[BEGIN Exercise input]
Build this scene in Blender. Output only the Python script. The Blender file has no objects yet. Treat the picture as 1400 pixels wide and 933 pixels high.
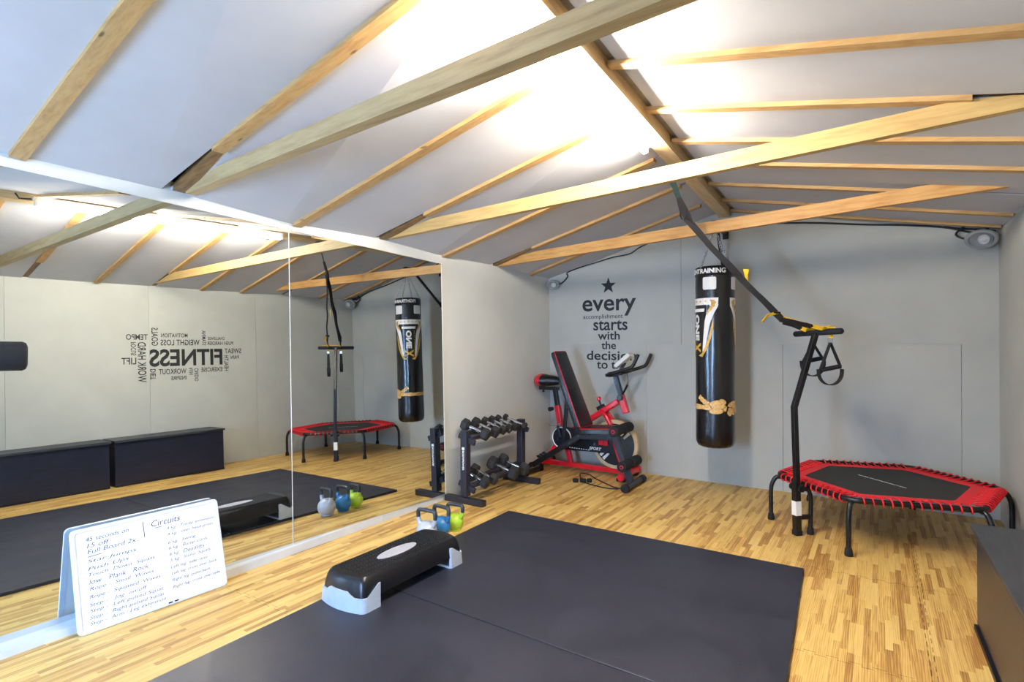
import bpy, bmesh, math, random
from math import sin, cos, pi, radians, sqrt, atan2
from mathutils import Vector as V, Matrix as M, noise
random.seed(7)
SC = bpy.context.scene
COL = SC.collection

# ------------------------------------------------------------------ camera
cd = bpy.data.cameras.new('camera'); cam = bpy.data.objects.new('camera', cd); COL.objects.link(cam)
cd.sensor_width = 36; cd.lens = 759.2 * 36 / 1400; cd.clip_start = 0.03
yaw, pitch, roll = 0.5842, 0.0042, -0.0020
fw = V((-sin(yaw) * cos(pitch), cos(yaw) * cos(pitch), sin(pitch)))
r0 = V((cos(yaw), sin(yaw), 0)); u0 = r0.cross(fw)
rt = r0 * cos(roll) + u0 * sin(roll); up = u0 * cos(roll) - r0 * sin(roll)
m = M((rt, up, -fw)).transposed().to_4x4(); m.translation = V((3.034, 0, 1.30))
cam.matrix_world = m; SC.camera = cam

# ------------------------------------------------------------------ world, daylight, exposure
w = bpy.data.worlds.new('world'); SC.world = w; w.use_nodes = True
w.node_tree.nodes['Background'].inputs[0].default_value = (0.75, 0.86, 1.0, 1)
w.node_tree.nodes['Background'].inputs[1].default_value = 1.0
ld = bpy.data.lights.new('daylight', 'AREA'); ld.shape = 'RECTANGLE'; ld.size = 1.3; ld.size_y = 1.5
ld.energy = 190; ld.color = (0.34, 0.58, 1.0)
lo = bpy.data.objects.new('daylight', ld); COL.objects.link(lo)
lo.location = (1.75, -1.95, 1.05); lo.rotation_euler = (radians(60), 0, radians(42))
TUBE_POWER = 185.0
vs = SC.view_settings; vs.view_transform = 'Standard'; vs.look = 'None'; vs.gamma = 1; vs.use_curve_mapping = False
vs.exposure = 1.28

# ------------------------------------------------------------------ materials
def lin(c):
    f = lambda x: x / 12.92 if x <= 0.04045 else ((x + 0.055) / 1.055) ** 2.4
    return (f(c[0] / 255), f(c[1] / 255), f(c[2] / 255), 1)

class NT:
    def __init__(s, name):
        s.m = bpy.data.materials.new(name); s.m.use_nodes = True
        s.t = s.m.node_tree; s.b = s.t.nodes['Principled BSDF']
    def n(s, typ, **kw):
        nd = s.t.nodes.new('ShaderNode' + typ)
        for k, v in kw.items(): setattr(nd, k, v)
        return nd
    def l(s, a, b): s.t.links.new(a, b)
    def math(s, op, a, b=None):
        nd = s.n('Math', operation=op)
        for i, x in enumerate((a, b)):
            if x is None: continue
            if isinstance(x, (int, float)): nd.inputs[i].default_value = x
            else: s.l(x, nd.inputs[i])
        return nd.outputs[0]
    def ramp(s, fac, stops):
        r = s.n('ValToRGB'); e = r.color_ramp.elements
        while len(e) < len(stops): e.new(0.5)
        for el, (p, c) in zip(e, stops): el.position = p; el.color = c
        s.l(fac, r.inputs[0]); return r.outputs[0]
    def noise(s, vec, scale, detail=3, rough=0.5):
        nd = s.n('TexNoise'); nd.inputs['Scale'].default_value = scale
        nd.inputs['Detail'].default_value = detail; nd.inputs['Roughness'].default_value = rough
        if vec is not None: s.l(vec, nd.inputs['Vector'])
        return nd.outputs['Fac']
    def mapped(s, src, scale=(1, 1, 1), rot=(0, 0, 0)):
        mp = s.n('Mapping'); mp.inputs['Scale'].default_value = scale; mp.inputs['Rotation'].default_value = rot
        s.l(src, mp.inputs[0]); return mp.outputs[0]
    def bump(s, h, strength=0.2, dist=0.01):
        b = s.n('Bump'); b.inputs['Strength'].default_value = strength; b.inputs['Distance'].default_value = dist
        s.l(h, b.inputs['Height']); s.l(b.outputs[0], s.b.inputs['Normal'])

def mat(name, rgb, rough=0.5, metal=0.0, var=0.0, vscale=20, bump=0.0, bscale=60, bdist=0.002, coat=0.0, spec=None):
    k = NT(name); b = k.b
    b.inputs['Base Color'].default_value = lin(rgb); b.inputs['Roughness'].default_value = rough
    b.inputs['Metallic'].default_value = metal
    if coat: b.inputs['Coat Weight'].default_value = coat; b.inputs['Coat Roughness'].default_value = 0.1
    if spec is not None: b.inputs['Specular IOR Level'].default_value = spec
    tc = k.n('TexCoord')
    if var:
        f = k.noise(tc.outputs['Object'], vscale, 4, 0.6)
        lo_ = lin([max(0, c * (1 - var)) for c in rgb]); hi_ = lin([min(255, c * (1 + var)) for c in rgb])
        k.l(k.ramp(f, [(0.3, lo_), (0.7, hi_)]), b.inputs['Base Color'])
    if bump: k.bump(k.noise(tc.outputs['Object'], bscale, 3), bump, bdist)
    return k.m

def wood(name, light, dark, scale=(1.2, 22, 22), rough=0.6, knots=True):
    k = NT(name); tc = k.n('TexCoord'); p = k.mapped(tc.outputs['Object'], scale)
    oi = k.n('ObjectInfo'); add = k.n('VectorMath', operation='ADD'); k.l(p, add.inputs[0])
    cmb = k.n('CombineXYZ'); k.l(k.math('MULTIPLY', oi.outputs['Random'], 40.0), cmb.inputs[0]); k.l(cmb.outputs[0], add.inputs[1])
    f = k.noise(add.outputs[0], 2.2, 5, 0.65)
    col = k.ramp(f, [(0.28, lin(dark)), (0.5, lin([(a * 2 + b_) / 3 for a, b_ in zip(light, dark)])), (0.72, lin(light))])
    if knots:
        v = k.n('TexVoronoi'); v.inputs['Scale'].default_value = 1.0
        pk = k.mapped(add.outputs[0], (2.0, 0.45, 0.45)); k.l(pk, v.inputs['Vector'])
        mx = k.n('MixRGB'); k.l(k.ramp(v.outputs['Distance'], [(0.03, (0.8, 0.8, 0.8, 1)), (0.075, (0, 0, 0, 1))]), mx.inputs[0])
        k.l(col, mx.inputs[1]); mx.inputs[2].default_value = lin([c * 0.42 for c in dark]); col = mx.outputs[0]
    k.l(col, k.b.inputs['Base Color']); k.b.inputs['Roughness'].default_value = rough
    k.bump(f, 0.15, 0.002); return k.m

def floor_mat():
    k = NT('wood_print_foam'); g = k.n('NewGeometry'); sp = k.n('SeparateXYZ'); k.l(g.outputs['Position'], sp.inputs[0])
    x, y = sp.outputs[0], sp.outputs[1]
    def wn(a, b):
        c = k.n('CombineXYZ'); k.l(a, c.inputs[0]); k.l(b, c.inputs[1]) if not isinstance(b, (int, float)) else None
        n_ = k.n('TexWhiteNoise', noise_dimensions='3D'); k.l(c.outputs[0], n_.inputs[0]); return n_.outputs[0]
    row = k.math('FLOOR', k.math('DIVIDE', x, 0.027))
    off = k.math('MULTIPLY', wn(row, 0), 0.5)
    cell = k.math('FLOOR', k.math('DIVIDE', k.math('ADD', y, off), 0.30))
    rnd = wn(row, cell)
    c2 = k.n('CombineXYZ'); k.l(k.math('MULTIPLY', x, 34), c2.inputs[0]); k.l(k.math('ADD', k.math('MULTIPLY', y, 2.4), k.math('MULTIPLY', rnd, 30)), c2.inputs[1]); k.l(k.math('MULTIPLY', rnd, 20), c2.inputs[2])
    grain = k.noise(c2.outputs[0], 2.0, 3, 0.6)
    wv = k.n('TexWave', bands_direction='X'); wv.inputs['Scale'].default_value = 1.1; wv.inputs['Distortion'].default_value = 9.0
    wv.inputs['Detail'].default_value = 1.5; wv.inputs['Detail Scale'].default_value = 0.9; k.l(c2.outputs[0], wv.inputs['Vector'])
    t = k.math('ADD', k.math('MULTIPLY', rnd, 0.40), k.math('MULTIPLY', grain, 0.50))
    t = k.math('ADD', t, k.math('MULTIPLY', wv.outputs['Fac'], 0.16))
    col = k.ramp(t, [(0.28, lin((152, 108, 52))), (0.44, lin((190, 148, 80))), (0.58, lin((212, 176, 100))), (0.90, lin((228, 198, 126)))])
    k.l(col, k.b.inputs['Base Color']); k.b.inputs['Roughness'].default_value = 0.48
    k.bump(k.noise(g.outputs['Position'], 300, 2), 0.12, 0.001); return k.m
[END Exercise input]
[BEGIN Exercise input]
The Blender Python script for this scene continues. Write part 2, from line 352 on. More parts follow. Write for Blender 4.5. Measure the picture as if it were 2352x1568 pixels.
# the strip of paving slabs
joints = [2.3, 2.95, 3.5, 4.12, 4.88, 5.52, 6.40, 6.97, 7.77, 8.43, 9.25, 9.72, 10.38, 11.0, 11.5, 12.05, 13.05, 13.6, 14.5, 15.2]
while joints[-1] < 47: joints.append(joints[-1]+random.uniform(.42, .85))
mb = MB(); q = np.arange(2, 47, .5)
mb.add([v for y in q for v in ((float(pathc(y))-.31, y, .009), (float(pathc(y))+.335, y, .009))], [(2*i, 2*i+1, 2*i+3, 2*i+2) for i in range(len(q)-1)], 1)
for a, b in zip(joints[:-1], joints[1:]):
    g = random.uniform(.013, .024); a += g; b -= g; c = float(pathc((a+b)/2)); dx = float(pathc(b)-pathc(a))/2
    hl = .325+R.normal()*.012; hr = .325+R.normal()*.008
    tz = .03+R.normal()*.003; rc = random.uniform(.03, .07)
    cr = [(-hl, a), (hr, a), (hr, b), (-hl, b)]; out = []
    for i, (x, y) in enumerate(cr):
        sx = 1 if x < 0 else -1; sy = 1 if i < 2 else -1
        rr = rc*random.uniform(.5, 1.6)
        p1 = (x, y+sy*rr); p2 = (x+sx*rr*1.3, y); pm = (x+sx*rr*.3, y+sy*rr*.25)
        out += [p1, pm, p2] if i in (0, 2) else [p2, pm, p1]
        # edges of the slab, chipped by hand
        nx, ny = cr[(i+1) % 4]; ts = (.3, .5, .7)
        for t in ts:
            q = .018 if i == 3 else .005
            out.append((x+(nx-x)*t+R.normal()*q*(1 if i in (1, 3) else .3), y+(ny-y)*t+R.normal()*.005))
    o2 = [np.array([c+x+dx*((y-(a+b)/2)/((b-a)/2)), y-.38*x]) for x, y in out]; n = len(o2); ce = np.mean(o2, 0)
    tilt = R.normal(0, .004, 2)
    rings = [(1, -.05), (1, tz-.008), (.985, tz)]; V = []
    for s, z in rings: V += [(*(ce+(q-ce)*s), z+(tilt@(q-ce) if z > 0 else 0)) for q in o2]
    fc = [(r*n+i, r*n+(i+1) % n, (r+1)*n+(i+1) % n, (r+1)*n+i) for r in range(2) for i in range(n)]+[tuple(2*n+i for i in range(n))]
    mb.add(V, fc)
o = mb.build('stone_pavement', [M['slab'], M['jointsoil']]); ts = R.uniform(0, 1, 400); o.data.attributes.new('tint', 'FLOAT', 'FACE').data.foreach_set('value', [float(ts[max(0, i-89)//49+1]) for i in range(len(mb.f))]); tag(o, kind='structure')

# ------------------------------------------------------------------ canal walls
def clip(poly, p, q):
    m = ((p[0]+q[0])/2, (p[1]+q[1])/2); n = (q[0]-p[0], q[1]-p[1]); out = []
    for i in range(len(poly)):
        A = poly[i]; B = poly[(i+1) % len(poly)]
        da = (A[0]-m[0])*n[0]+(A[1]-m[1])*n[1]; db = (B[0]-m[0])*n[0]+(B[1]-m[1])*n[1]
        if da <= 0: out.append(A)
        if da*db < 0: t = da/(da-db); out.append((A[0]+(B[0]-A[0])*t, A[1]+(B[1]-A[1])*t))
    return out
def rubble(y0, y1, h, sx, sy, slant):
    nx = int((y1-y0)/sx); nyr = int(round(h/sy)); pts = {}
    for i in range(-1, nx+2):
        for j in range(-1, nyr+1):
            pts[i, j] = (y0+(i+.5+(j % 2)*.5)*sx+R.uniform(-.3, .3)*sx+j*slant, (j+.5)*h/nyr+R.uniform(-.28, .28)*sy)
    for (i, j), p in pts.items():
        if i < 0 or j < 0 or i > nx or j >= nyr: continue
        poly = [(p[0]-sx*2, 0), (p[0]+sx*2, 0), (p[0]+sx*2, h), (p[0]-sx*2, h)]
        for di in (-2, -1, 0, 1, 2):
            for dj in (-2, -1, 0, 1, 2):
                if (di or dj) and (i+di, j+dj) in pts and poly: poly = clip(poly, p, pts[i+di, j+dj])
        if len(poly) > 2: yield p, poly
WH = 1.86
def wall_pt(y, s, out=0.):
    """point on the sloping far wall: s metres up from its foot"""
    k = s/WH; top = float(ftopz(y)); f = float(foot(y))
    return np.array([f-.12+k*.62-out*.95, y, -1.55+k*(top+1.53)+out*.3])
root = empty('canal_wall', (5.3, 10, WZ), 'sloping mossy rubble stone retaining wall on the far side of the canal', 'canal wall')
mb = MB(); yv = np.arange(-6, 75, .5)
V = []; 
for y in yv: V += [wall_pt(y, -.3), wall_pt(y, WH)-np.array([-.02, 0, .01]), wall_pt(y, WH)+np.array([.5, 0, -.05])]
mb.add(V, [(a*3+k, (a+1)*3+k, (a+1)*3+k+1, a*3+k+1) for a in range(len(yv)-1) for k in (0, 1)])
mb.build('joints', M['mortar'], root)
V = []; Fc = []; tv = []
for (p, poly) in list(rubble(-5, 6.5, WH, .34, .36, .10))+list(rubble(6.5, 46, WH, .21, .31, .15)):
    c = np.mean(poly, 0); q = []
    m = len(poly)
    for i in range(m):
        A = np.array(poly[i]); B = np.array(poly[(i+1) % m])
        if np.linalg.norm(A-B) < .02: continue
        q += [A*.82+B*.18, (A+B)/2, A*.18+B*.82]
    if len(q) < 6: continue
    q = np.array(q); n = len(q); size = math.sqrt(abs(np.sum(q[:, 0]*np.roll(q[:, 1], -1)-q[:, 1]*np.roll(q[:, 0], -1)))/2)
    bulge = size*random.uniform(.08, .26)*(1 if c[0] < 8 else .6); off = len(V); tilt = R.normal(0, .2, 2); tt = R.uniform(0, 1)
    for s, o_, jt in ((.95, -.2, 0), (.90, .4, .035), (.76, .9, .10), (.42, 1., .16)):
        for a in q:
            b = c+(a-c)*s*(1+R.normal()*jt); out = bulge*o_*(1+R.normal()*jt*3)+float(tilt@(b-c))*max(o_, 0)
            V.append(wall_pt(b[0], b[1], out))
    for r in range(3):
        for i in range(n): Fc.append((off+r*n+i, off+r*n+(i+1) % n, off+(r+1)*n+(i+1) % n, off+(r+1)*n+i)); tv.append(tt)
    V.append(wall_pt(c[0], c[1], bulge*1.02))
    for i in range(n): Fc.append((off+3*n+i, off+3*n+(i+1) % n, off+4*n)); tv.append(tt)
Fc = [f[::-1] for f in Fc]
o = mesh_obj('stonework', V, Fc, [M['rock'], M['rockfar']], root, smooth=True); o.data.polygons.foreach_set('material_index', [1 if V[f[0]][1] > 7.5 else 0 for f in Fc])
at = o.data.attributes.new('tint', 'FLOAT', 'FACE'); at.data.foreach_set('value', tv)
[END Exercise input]
- _Short problem_
Among the records above, locate the line containing "Build this scene" and the line containing "COL = SC.collection", then transcribe exactly the lines starting at the first and ending at the second, with no pictures.

- _Task response_
Build this scene in Blender. Output only the Python script. The Blender file has no objects yet. Treat the picture as 1400 pixels wide and 933 pixels high.
import bpy, bmesh, math, random
from math import sin, cos, pi, radians, sqrt, atan2
from mathutils import Vector as V, Matrix as M, noise
random.seed(7)
SC = bpy.context.scene
COL = SC.collection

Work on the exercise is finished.